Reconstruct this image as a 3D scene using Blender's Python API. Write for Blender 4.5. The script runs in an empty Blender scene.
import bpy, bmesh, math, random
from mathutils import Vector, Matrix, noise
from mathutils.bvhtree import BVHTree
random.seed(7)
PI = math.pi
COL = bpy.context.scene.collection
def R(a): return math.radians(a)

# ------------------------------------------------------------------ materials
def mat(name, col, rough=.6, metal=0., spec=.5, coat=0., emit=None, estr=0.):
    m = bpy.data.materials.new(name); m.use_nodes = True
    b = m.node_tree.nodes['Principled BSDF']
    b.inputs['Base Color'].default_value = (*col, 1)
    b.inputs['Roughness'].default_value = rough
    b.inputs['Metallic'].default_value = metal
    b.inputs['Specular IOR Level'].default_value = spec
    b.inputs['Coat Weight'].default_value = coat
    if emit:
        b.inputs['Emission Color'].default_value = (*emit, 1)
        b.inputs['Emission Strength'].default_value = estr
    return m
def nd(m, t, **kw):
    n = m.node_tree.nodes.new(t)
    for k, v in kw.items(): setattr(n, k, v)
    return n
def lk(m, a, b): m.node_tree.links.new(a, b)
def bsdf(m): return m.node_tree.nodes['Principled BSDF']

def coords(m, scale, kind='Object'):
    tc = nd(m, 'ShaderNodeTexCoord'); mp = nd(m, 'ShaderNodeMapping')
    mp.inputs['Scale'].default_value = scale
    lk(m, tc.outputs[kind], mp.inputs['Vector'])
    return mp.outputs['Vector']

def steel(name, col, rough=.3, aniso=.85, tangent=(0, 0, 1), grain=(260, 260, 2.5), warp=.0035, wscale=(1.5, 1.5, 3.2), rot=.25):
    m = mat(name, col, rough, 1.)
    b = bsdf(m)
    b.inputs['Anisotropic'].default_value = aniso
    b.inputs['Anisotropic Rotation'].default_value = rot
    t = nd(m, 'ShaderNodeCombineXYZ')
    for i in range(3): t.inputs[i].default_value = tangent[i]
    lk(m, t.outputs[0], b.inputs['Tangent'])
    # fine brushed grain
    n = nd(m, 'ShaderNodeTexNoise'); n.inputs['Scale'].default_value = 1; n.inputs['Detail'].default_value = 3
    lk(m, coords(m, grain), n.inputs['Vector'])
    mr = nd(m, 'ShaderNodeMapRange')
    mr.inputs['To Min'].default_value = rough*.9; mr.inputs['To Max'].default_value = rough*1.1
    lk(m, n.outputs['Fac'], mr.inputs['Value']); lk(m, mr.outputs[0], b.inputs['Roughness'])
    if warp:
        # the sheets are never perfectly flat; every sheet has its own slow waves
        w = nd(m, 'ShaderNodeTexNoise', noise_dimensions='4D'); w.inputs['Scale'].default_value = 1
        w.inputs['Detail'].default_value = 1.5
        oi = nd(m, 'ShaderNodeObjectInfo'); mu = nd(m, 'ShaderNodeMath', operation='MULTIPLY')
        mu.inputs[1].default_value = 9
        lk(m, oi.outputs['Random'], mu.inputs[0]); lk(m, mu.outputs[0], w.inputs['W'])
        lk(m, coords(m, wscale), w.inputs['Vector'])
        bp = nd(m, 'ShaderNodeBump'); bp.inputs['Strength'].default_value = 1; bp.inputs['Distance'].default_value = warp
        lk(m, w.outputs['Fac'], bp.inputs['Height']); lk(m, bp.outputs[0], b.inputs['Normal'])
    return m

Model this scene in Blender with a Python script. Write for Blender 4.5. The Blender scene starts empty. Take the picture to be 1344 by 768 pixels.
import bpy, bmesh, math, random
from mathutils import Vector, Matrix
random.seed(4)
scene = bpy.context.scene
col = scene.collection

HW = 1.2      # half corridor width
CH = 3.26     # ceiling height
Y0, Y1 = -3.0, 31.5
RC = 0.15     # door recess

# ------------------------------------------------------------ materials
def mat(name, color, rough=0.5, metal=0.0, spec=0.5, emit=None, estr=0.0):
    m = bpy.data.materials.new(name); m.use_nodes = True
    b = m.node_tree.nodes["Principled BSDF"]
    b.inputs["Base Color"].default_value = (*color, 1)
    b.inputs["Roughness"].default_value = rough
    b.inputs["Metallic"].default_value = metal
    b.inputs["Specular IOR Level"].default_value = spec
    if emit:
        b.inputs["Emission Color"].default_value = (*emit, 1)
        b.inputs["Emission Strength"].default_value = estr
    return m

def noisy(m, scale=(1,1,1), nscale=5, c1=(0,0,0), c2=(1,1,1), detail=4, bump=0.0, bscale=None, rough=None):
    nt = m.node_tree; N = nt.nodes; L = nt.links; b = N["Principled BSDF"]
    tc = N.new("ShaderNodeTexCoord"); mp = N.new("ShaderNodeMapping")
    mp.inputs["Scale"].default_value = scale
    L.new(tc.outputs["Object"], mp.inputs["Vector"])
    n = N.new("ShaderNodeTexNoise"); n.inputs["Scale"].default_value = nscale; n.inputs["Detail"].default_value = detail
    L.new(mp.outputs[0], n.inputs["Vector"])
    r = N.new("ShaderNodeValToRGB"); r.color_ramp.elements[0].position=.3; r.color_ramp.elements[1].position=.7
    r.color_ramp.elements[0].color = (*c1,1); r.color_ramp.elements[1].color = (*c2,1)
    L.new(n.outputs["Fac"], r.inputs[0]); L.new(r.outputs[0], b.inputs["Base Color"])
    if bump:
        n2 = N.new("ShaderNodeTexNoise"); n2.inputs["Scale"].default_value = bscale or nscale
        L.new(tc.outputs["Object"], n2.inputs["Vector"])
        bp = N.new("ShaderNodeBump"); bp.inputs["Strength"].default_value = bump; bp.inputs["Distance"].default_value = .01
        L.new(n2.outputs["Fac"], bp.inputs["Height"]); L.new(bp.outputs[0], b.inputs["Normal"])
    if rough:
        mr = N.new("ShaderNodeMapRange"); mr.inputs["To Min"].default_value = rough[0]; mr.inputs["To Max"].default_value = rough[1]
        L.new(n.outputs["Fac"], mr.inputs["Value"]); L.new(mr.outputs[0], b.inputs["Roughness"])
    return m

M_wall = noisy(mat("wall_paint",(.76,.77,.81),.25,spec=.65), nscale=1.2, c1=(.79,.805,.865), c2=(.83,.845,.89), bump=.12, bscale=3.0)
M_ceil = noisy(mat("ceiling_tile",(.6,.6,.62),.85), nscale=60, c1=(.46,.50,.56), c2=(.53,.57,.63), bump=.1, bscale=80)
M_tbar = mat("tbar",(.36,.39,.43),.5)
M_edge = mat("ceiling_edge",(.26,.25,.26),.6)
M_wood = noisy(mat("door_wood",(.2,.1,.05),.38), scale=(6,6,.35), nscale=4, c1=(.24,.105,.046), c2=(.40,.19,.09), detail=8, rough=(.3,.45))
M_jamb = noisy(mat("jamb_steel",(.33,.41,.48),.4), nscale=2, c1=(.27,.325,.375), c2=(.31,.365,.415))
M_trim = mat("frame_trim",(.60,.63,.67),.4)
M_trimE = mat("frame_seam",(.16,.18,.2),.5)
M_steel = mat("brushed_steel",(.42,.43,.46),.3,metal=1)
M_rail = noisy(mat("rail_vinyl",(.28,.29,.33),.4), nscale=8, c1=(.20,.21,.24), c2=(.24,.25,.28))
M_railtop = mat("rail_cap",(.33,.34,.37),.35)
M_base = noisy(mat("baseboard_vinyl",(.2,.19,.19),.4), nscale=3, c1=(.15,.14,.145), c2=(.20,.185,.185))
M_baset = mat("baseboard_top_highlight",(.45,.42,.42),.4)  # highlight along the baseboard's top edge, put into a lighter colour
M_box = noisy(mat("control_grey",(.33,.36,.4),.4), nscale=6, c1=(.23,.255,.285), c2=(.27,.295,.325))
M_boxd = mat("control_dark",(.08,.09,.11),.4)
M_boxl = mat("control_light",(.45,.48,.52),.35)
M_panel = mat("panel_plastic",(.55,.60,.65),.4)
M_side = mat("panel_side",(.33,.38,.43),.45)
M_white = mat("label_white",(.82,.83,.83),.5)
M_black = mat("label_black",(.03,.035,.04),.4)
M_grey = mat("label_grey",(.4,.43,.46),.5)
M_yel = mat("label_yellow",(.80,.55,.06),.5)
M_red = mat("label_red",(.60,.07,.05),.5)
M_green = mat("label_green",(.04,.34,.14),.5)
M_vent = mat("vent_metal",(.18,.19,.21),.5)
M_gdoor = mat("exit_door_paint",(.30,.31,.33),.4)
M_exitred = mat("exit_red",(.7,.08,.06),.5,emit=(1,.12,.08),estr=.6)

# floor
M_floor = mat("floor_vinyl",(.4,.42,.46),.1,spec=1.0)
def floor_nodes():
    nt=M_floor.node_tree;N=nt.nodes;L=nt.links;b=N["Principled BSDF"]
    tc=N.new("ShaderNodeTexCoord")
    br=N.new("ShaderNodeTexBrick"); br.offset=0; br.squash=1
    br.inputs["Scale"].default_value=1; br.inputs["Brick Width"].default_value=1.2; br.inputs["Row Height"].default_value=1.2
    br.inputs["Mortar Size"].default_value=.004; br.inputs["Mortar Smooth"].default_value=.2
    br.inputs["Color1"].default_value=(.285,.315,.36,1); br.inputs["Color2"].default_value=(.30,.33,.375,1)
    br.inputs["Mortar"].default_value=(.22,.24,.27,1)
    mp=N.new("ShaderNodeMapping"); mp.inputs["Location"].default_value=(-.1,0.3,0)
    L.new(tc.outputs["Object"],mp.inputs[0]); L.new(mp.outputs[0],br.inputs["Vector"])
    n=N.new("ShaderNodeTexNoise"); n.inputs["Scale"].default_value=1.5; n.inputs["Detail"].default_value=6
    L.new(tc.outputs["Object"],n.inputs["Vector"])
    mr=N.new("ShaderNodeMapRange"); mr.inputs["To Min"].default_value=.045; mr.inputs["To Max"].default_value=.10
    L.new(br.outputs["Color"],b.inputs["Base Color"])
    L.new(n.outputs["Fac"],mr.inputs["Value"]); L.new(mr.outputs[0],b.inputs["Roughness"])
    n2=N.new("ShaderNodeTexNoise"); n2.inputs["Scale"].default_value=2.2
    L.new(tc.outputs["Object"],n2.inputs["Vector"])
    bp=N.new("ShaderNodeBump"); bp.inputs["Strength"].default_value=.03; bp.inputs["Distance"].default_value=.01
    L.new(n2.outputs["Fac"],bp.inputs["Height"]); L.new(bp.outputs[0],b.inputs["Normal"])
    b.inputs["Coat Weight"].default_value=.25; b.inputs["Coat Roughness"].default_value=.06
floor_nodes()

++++

Problem description: Only the lines from the opening of the material through the line with "def R(a): return math.radians(a)" should be echoed, exactly as written.

Solution for this exercise:
Reconstruct this image as a 3D scene using Blender's Python API. Write for Blender 4.5. The script runs in an empty Blender scene.
import bpy, bmesh, math, random
from mathutils import Vector, Matrix, noise
from mathutils.bvhtree import BVHTree
random.seed(7)
PI = math.pi
COL = bpy.context.scene.collection
def R(a): return math.radians(a)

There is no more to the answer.